Because, y'all, that's how it is. That's how it is when something is taken away from you that you thought would be there forever. That's how it is when you think everything is going along just fine but the person you love doesn't and they decide to hit you upside the head and heart with the sudden destruction of the little world you've built together.
Man, it hurts. And Purl writes it better than I ever could. However, because my catharsis has started, I will herein offer up its product:
The very very WORST break up experience (which I feel free to bloviate about here because it's a rainy Saturday, and nobody's going to read this until Monday, and maybe by then it will be buried in the follow-on of a possible Sunday entry even, so that maybe this will just be for ME) has been briefly mentioned here before, but because it happened right about this time nearly 18 years ago I'm aware of it and am over it enough to objectively describe my reaction to it.
The guy was the fun one, the one with all the toys. The one who would take me on 100-mile-an-hour motorcycle rides and taught me to rock climb and who had the world's softest bed and who knew why Neutrogena Sesame oil was invented. He was the one who took me to Vermont to ski for a week, and told me I could do the black diamond slopes and kissed me on the long lift ride to the top. He smiled a lot and was quick-witted and gentle and energetic and breathed cleverness into every conversation...
I adored him. I would have said I loved him, but I wasn't able to get out far enough on that limb, because I'd had it crack underneath me before and was afraid of putting that much weight to a relationship again. I was READY to love him, let's just say that. I looked forward to seeing him, to being near him, to experiencing life with him. It was all good, as far as I knew.
And then he dumped me. Over the phone. The day before stupid Valentine's Day.
In a previous entry I described my reaction to the dumping, which involved slobber and tears and some begging, but it glossed over the overflow reaction, the weeks-long denouement of deep retraction from all but the most essential functions. I didn't mention how I stopped eating, started drinking, and ceased talking. I didn't mention the darkly throbbing ball of pain I carried in the center of my chest, nor did I explain about the hollow of regret that formed just behind my eyes, blinding me to anything but what was right ahead of me: my loss. There was no PLEASURE in anything, not food, or sleep, or friends. I sat, on the couch in the living room, and stared out the window, wondering how everything had gone so horribly, horribly wrong.
Everything about me went quiet and still. There was no sparkle, no liveliness, no energy, while I waited for it all to be over and for the hurt to leave. I was mourning.

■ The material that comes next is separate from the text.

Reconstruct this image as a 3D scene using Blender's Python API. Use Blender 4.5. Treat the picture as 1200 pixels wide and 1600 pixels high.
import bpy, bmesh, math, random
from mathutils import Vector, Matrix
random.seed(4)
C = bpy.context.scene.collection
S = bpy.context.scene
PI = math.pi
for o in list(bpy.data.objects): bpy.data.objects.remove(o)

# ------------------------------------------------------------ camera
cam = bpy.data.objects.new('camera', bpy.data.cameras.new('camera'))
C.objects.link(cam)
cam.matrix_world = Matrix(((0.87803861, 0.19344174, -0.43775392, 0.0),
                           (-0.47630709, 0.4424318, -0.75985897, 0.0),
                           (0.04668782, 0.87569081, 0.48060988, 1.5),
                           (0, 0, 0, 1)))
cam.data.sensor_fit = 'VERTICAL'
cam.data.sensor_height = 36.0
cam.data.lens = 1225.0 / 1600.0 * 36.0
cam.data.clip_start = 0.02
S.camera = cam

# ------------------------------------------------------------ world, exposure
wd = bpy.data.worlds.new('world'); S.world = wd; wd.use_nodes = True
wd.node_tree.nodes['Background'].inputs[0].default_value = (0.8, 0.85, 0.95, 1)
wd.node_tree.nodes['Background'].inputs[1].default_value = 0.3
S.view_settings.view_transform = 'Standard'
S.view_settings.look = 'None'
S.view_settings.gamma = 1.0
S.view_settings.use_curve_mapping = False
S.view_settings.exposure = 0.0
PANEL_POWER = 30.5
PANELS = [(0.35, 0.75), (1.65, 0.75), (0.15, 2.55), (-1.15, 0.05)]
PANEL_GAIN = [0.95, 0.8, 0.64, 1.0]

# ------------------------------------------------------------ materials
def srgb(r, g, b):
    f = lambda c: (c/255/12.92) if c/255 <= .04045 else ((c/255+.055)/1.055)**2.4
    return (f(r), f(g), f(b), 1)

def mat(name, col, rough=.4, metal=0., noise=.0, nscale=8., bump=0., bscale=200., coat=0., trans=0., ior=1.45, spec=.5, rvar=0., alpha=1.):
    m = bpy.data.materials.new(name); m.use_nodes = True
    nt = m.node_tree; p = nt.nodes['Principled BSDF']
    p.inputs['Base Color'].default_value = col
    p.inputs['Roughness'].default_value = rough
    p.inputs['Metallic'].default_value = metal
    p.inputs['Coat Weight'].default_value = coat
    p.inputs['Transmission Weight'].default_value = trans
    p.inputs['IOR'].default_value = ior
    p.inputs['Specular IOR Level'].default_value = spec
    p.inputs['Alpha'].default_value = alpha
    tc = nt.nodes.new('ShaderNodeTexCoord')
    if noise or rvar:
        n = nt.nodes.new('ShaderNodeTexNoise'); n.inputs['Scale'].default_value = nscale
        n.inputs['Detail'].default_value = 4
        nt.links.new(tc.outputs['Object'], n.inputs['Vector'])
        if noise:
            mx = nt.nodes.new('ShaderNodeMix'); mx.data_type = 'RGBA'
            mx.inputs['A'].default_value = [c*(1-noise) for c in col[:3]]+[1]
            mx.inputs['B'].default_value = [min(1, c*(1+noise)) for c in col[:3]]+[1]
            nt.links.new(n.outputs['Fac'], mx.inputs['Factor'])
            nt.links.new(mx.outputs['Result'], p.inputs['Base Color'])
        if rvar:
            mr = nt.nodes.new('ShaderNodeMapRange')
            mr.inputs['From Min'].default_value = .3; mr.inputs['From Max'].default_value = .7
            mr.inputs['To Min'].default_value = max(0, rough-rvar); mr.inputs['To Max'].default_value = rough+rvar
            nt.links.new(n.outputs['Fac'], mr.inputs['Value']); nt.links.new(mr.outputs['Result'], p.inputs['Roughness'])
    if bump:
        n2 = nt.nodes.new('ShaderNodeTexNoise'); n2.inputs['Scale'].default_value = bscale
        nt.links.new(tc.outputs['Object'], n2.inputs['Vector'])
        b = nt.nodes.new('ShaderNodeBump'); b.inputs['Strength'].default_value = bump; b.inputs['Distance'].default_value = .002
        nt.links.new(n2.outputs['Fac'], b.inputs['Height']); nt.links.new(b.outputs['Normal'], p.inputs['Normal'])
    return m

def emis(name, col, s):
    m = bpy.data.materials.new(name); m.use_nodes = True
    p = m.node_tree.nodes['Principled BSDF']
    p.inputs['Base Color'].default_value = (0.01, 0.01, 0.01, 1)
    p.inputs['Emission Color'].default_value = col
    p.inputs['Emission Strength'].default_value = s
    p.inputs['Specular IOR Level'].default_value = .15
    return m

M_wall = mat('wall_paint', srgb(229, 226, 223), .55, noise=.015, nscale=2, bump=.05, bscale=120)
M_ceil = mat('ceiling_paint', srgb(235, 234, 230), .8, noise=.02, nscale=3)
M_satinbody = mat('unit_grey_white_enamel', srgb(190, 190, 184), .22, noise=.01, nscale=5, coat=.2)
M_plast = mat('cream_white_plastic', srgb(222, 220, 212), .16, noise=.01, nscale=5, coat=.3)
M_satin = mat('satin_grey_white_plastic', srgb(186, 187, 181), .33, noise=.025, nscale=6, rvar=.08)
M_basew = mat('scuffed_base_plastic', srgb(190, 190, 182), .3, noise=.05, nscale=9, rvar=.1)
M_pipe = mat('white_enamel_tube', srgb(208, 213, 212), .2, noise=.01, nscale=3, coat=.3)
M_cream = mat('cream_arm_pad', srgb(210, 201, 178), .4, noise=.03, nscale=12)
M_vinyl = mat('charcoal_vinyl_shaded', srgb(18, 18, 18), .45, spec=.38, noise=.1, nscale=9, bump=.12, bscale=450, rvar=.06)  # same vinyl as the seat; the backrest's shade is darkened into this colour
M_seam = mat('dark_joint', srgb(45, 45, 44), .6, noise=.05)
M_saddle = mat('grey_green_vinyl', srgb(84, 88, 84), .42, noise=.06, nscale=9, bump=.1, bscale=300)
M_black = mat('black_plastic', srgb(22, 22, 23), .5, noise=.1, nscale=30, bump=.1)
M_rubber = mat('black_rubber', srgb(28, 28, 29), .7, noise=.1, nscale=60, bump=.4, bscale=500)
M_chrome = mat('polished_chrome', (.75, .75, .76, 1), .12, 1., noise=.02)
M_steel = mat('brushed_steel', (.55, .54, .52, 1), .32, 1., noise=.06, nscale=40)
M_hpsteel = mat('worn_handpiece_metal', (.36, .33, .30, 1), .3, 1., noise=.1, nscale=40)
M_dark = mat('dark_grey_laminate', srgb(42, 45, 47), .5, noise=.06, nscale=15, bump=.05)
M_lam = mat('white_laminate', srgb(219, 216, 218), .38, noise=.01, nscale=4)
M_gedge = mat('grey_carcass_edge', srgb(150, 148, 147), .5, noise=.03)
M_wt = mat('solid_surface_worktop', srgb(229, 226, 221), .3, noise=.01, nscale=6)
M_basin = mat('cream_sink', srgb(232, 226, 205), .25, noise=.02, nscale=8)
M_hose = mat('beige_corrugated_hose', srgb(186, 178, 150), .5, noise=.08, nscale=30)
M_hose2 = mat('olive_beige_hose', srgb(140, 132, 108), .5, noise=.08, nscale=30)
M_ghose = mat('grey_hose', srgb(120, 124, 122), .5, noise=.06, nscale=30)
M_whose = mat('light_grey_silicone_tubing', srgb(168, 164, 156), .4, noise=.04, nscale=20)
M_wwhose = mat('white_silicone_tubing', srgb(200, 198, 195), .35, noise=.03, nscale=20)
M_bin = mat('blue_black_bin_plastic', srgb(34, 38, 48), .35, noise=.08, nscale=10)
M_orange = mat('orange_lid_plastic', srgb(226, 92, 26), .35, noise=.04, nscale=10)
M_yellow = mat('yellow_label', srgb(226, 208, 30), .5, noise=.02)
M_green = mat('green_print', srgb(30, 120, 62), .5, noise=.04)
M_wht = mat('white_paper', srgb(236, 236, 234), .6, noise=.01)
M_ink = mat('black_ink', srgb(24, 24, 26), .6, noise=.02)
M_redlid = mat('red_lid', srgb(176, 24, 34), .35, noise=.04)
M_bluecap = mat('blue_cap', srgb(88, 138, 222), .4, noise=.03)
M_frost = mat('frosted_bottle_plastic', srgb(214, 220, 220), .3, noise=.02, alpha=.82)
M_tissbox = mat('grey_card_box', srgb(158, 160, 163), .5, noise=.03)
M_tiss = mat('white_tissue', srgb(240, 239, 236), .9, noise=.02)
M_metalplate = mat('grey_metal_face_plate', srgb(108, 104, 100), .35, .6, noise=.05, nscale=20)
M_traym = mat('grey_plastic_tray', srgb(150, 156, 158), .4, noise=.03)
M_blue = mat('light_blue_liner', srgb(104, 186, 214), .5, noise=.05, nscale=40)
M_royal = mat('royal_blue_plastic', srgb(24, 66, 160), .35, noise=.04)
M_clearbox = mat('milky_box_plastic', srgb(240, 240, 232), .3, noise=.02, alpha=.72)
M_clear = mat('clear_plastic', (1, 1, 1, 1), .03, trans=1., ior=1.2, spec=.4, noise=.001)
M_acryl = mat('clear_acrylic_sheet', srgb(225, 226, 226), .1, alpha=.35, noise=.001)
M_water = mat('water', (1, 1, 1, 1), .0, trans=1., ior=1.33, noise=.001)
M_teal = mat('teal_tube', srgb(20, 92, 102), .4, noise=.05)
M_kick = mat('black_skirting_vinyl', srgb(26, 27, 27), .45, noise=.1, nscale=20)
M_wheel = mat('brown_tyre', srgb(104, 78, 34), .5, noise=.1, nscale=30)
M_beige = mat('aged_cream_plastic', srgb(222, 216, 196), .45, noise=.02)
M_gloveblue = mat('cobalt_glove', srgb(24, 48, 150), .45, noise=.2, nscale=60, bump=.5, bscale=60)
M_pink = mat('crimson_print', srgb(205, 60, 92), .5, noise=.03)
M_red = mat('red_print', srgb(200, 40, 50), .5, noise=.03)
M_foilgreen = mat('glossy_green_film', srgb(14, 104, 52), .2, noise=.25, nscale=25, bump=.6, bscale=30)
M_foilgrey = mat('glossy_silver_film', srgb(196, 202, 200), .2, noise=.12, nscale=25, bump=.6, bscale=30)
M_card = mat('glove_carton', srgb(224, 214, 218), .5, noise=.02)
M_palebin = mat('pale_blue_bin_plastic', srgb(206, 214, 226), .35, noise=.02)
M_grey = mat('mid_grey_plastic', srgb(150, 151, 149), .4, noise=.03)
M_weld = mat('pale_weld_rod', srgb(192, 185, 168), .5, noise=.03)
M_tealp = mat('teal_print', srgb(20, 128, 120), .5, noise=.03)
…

If only I had known that the mourning needed to take its time, and when it was done with me it would move on, and that I needed to just be quiet and let it work its way through me, I would have been fine. Sadly, I didn't know that there's no fighting the mourning, no way to bull your way through it or tuck it into a safe corner to fester quietly, no way to ignore that tightness in your throat or the heaviness of your own body while the mourning makes its way through you. I wish I'd known that I simply needed to let it be, and wait quietly until it was done with me.
But I didn't, and for 2 (or was it 3?) weeks I was "not me." I fought the mourning, tried to drown it in beer and sleep, pretended to be just fine, tried to fool my friends with a cobbled-together brittle facade that hid the bitter hollowness of "me." I wasn't altogether as clever as I wanted to be; however, and more than one friend saw through the disguise and were concerned. The brittle smiling shell couldn't completely hide my sadness at leaving all those little dreams and big hopes behind me. Inside the smoke and mirrors it felt that the work of finding happiness again (which, at the time I confused with having a boyfriend) was too great, so I opened yet another Busch and mourned what I thought was my "sure thing."

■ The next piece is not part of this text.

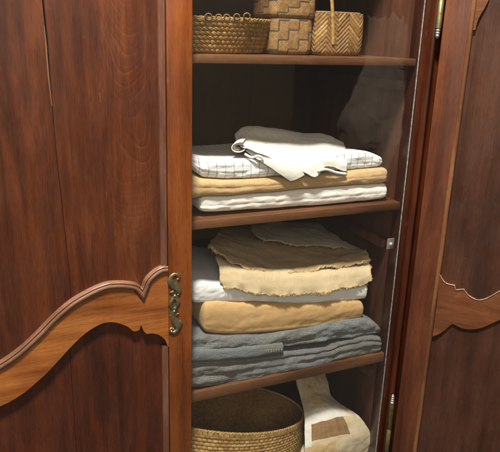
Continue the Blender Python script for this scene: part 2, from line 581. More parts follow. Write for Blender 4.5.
up_px = [(167.6, 266.5), (161, 267.5), (153, 272.5), (146, 280), (142.6, 288.5)]
up_px2 = [(141.6, 287.6), (136, 284.5), (128, 283), (117, 282.6), (107, 283.6), (96, 287.5), (85, 293), (73, 300), (62, 308.5), (50, 319.5), (40, 330), (28, 341.5), (16, 352), (0, 363), (-20, 373), (-45, 381), (-80, 386)]
low_px = [(168, 347), (165, 340), (159, 335), (152, 333.4), (147, 334)]
low_px2 = [(146, 333.4), (143.4, 330.5), (141.2, 325.5), (139.4, 330.0), (134, 331.5), (128, 327), (121, 324), (113, 322.3), (104, 323), (96, 326.5), (88, 331.5), (79, 339), (70, 348), (59, 360), (48, 372), (37, 382), (26, 391.5), (13, 400), (0, 406.5), (-20, 415), (-45, 422), (-80, 427)]
upA = smooth_line(xz(up_px), 26)
upB = smooth_line(xz(up_px2), 110)
UPC = np.vstack([upA, upB])
lowA = smooth_line(xz(low_px), 22)
lowB = np.vstack([smooth_line(xz(low_px2[:4]), 14), smooth_line(xz(low_px2[3:]), 110)[1:]])
LOWC = np.vstack([lowA, lowB])
UPC[0, 0] = LOWC[0, 0] = SX0 - .0006
under(box('stile', SX0, SX1, YF, -.003, ZB, ZT, M['stile'], bev=.0028), dl)
under(box('stile', -.215, -.155, YF, -.003, ZB, ZT, M['stile'], bev=.0028), dl)
bm = bmesh.new()
outline = [tuple(p) for p in UPC] + [tuple(p) for p in LOWC[::-1]]
add_prism(bm, outline, YF, -.004)
under(from_bm('rail', bm, M['rail']), dl)


def sweep(curve, prof, side, name, mat, parent, mitre=None):
    """profile [(offset,y)] swept along a curve in the XZ plane; offset goes to the `side` of the travel direction."""
    C = np.asarray(curve)
    T = np.gradient(C, axis=0)
    T /= np.linalg.norm(T, axis=1)[:, None] + 1e-12
    N = np.stack([-T[:, 1], T[:, 0]], 1) * side
    if mitre:
        i = mitre
        a, b = C[i] - C[i - 1], C[i + 1] - C[i]
        a, b = a / np.linalg.norm(a), b / np.linalg.norm(b)
        na, nb = np.array([-a[1], a[0]]) * side, np.array([-b[1], b[0]]) * side
        m_ = (na + nb) / np.linalg.norm(na + nb)
        N[i - 1], N[i + 1] = na, nb
        N[i] = m_ / max(.45, m_ @ na)
    V = []
    for p, n in zip(C, N):
        for o, y in prof:
            q = p + n * o
            V.append((q[0], y, q[1]))
    f = grid_faces(len(C), len(prof))
    return under(link(name, V, f, mat), parent)


# lipped moulding on the upper edge of the rail (separate runs so the notch stays crisp)
pm = [(-.0015, YF + .009), (-.001, YF - .0005), (-.0003, YF - .0028), (.0006, YF - .0036), (.0016, YF - .0030), (.0022, YF - .0018), (.0034, YF - .0026), (.006, YF - .0044), (.0085, YF - .0046), (.0108, YF - .0034), (.0122, YF - .0012), (.0128, YF - .0008), (.0140, YF - .0012), (.0148, YF + .0002), (.015, YF + .002)]
corner = np.array(xz([(142.2, 289.4)]))
sweep(np.vstack([upA[:-1], corner, upB[1:]]), pm, 1, 'rail_moulding', M['rail_mould'], dl, mitre=len(upA) - 1)
# cove under the lower edge
pc = [(.0005, YF + .001), (-.0018, YF + .0005), (-.0035, YF + .003), (-.0052, YF + .008), (-.0075, YF + .0095), (-.0095, YF + .0085), (-.011, YF + .0105)]
for run in (lowA, lowB[:14], lowB[13:]):
    sweep(run, pc, 1, 'cove', M['panel_low'], dl)
# upright bead along the stile, above and below the rail
pv = [(.0, .012), (-.0008, .001), (-.0028, -.0012), (-.0048, -.0004), (-.006, .0035), (-.0078, .0045), (-.0098, .0028), (-.0122, .0042), (-.0135, .009)]
for z0, z1 in ((UPC[0, 1] + .002, ZT), (ZB, LOWC[0, 1] + .003)):
    V = []
    zz = np.linspace(z0, z1, 24)
    for z in zz:
        for o, y in pv:
            V.append((SX0 - .0006 + o, YF + y, z))
    under(link('stile_moulding', V, [tuple(reversed(f)) for f in grid_faces(len(zz), len(pv))], M['mould']), dl)
# panels: two boards with an open shrinkage crack
PYF = YF + .0095
ck = [(43, 0), (44.5, 14), (47.5, 42), (50, 75), (52.5, 110), (57, 160), (61, 195), (65, 232), (69, 270), (71, 300)]
CK = [tuple(at(x, y, PYF)[[0, 2]]) for x, y in ck]
wd = [.0030, .0034, .0030, .0022, .0014, .0011, .0010, .0008, .0007, .0006]
LC = [(CK[0][0] - .03, ZT)] + [(x - w / 2, z) for (x, z), w in zip(CK, wd)] + [(CK[-1][0] + .01, -.75)]
RC = [(CK[0][0] - .03 + .003, ZT)] + [(x + w / 2, z) for (x, z), w in zip(CK, wd)] + [(CK[-1][0] + .0105, -.75)]
ROFF = -.0


def clip_under(x):
    return float(np.interp(x, UPC[::-1, 0], UPC[::-1, 1])) - .006


def midz(x):
    u = np.interp(x, UPC[::-1, 0], UPC[::-1, 1])
    l = np.interp(x, LOWC[::-1, 0], LOWC[::-1, 1])
    return float(.5 * (u + l))


def upper_board(name, edge_line, outer_x, m, left):
    """board between the crack line and an outer x; its foot follows the middle of the rail, behind it."""
    e = np.array(edge_line)
    zb = midz(CK[-1][0])
    pts = [tuple(p) for p in e if p[1] > zb]
    xe = float(np.interp(zb, e[::-1, 1], e[::-1, 0]))
    pts.append((xe, zb))
    for x in np.linspace(xe, outer_x, 24)[1:]:
        pts.append((float(x), midz(x)))
    pts.append((outer_x, ZT))
    bm = bmesh.new()
    add_prism(bm, pts, PYF if left else PYF - .0006, -.006)
    return under(from_bm(name, bm, m), dl)


def lower_board(x0, x1, y):
    pts = [(x0, ZB), (x1, ZB)] + [(float(x), midz(x) - .001) for x in np.linspace(x1, x0, 30)]
    bm = bmesh.new()
    add_prism(bm, pts, y, -.006)
    return under(from_bm('lower_panel', bm, M['panel_low']), dl)


upper_board('panel_board', LC, -.156, M['panel_plain'], True)
upper_board('panel_board', RC, SX0 - .004, M['panel'], False)
# pale bare strip along the crack
strip = [(46.2, 24), (48.2, 45), (50.8, 75), (53, 104), (50.4, 104), (48.6, 75), (46.6, 45)]
c2 = [(71, 355), (72.5, 390), (74, 420), (76, 460)]
CL = [tuple(at(x, y, PYF)[[0, 2]]) for x, y in c2]
xl = CL[1][0]
for x0, x1, dy in ((-.156, xl - .0004, .0006), (xl + .0004, SX0 - .004, 0.0)):
    lower_board(x0, x1, PYF + .001 + dy)
sl_ = [tuple(at(x, y, PYF)[[0, 2]]) for x, y in ((44.3, 24), (46.6, 45), (49.2, 78), (52.2, 106), (51.6, 106), (47.9, 78), (45.3, 45), (44.0, 30))]
bm = bmesh.new()
add_prism(bm, sl_, PYF - .0005, PYF + .002)
under(from_bm('bare_edge', bm, wood('bare_timber', (.10, .045, .015), (.17, .08, .028), (.24, .12, .045), 'Z', x0=2, curve=2, seed=2.0, rough=.6, coat=0)), dl)
# solid carcass behind the door (dividing post of the case, unseen but closes the gap)
under(box('meeting_post', SX0 - .012, SX1 - .022, -.0025, .02, ZB, ZT, M['inside']))

# ------------------------------------------------------------------ brass escutcheon on the stile
es = under(empty('escutcheon', tuple(at(174, 303, YF))), dl)


def q8(x, y):
    return at(100 + x * .2212, 250 + y * .2212, YF)


def stroke(path, widths, y0, thick):
    """flat ribbon of varying width in the XZ plane, softly domed."""
    P = smooth_line([(q8(*p)[0], q8(*p)[2]) for p in path], 40)
    Wd = np.interp(np.linspace(0, 1, 40), np.linspace(0, 1, len(widths)), widths)
    T = np.gradient(P, axis=0)
    T /= np.linalg.norm(T, axis=1)[:, None]
    N = np.stack([-T[:, 1], T[:, 0]], 1)
    V = []
    pr = [(-1, 0), (-.9, -.6), (-.5, -1), (0, -1.1), (.5, -1), (.9, -.6), (1, 0)]
    for i in range(40):
        for a, b in pr:
            q = P[i] + N[i] * a * Wd[i]
            V.append((q[0], y0 + b * thick, q[1]))
    fs = grid_faces(40, len(pr))
    fs.append(tuple(range(len(pr))))
    fs.append(tuple(reversed([39 * len(pr) + k for k in range(len(pr))])))
    return V, fs


bg = Bag()
k = .00043
bg.add(stroke([(352, 132), (357, 122), (350, 112), (336, 110), (323, 120), (318, 136), (324, 152), (338, 165), (352, 178), (358, 192), (352, 202)], [7 * k, 10 * k, 8 * k, 9 * k, 13 * k, 17 * k, 20 * k, 21 * k, 17 * k, 11 * k, 5 * k], YF - .0006, .0022))
bg.add(stroke([(314, 190), (324, 192), (334, 186)], [4 * k, 8 * k, 9 * k], YF - .0004, .0020))
bg.add(stroke([(338, 196), (336, 206), (336, 218)], [10 * k, 9 * k, 17 * k], YF - .0002, .0020))
bg.add(stroke([(334, 270), (330, 284), (328, 296), (332, 308), (340, 322), (350, 336), (354, 350), (348, 364), (334, 373), (321, 372), (316, 362), (322, 354), (330, 356)], [22 * k, 15 * k, 12 * k, 15 * k, 20 * k, 21 * k, 17 * k, 13 * k, 11 * k, 9 * k, 8 * k, 7 * k, 6 * k], YF - .0007, .0022))
bg.add(stroke([(318, 298), (328, 292), (344, 292), (356, 288)], [6 * k, 10 * k, 9 * k, 5 * k], YF - .0001, .0020))
bg.add(stroke([(344, 330), (358, 322), (368, 330), (366, 342)], [9 * k, 8 * k, 7 * k, 4 * k], YF - .0003, .0020))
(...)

I alternately fought and succumbed to my sadness for many, many long and tiring days.
Until, one day I didn't so much. One day the shell started to crack. One day I got hungry again. One day I smiled and really meant it. One day I had good dreams. One day it seemed that I was ready again, for something.
So, you know what I did?
That's right, I called him. And asked him that, even though he said we shouldn't see one another any more, did that mean we couldn't be friends. And he said he thought we should be.
Which is how we wound up seeing one another again.
When it finally petered out of it's own accord, there wasn't any hurt; just a small feeling of "oh well, if that's how it's going to go, then that's how it's going to go."
And we stayed friends.
I never told him how badly the breakup made me feel. I never told him that because of it I finally learned to pad my defenses. I never told him that I had been on the brink of loving him, and that the breakup convinced me that love was a dangerous emotion, too hard to control, too difficult to give completely to someone else.
Which is just as well, really, because he wouldn't have understood. He wasn't an "emotion" kind of guy.
Still, it's a hell of a lesson to learn, and one for which I wish I'd never opened the book.
1 comment:
Wow. This is proof of excellent writing. While reading, I was suddenly 19 again. Mine never took me skiing, but he did take me for a ride. Some things, no matter how old you get, you just never quite get over.